- **SET EXERCISE**: What follows is a listing; restate every line of it word for word.

- **DATA SECTION**:
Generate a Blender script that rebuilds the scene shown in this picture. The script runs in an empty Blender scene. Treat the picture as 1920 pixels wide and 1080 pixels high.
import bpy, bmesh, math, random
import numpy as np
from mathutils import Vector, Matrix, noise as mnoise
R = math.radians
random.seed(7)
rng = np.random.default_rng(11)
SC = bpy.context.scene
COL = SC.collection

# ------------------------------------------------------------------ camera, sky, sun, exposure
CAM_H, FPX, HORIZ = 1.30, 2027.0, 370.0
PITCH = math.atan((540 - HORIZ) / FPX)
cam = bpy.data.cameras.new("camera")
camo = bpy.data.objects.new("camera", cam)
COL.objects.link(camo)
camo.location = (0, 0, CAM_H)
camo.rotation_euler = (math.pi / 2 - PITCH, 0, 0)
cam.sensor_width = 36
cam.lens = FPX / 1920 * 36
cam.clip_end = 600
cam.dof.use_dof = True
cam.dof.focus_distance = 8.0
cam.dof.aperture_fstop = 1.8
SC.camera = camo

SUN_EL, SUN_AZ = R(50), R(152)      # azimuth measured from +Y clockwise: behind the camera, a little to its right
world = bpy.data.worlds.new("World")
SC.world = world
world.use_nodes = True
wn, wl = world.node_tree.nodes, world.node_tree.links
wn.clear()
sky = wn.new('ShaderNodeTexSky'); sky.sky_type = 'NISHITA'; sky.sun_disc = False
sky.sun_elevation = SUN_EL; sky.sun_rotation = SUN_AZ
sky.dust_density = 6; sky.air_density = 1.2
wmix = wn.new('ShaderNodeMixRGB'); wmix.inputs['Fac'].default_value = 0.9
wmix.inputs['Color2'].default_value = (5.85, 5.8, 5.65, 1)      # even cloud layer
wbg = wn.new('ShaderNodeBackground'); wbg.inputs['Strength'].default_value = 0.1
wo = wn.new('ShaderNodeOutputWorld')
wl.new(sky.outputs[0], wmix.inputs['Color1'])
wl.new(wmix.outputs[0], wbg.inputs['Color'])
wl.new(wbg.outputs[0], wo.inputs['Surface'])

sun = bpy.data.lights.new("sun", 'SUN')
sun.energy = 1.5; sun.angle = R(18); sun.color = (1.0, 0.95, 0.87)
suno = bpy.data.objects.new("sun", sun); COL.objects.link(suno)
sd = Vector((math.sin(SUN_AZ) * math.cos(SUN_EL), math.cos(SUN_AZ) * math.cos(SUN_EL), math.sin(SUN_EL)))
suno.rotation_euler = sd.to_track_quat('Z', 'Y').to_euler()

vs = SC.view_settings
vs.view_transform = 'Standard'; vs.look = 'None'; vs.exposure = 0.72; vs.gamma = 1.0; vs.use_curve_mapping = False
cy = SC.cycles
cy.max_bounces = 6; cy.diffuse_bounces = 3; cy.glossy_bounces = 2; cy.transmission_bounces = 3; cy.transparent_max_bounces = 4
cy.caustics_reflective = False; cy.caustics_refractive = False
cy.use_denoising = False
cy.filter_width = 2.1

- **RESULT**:
Generate a Blender script that rebuilds the scene shown in this picture. The script runs in an empty Blender scene. Treat the picture as 1920 pixels wide and 1080 pixels high.
import bpy, bmesh, math, random
import numpy as np
from mathutils import Vector, Matrix, noise as mnoise
R = math.radians
random.seed(7)
rng = np.random.default_rng(11)
SC = bpy.context.scene
COL = SC.collection

# ------------------------------------------------------------------ camera, sky, sun, exposure
CAM_H, FPX, HORIZ = 1.30, 2027.0, 370.0
PITCH = math.atan((540 - HORIZ) / FPX)
cam = bpy.data.cameras.new("camera")
camo = bpy.data.objects.new("camera", cam)
COL.objects.link(camo)
camo.location = (0, 0, CAM_H)
camo.rotation_euler = (math.pi / 2 - PITCH, 0, 0)
cam.sensor_width = 36
cam.lens = FPX / 1920 * 36
cam.clip_end = 600
cam.dof.use_dof = True
cam.dof.focus_distance = 8.0
cam.dof.aperture_fstop = 1.8
SC.camera = camo

SUN_EL, SUN_AZ = R(50), R(152)      # azimuth measured from +Y clockwise: behind the camera, a little to its right
world = bpy.data.worlds.new("World")
SC.world = world
world.use_nodes = True
wn, wl = world.node_tree.nodes, world.node_tree.links
wn.clear()
sky = wn.new('ShaderNodeTexSky'); sky.sky_type = 'NISHITA'; sky.sun_disc = False
sky.sun_elevation = SUN_EL; sky.sun_rotation = SUN_AZ
sky.dust_density = 6; sky.air_density = 1.2
wmix = wn.new('ShaderNodeMixRGB'); wmix.inputs['Fac'].default_value = 0.9
wmix.inputs['Color2'].default_value = (5.85, 5.8, 5.65, 1)      # even cloud layer
wbg = wn.new('ShaderNodeBackground'); wbg.inputs['Strength'].default_value = 0.1
wo = wn.new('ShaderNodeOutputWorld')
wl.new(sky.outputs[0], wmix.inputs['Color1'])
wl.new(wmix.outputs[0], wbg.inputs['Color'])
wl.new(wbg.outputs[0], wo.inputs['Surface'])

sun = bpy.data.lights.new("sun", 'SUN')
sun.energy = 1.5; sun.angle = R(18); sun.color = (1.0, 0.95, 0.87)
suno = bpy.data.objects.new("sun", sun); COL.objects.link(suno)
sd = Vector((math.sin(SUN_AZ) * math.cos(SUN_EL), math.cos(SUN_AZ) * math.cos(SUN_EL), math.sin(SUN_EL)))
suno.rotation_euler = sd.to_track_quat('Z', 'Y').to_euler()

vs = SC.view_settings
vs.view_transform = 'Standard'; vs.look = 'None'; vs.exposure = 0.72; vs.gamma = 1.0; vs.use_curve_mapping = False
cy = SC.cycles
cy.max_bounces = 6; cy.diffuse_bounces = 3; cy.glossy_bounces = 2; cy.transmission_bounces = 3; cy.transparent_max_bounces = 4
cy.caustics_reflective = False; cy.caustics_refractive = False
cy.use_denoising = False
cy.filter_width = 2.1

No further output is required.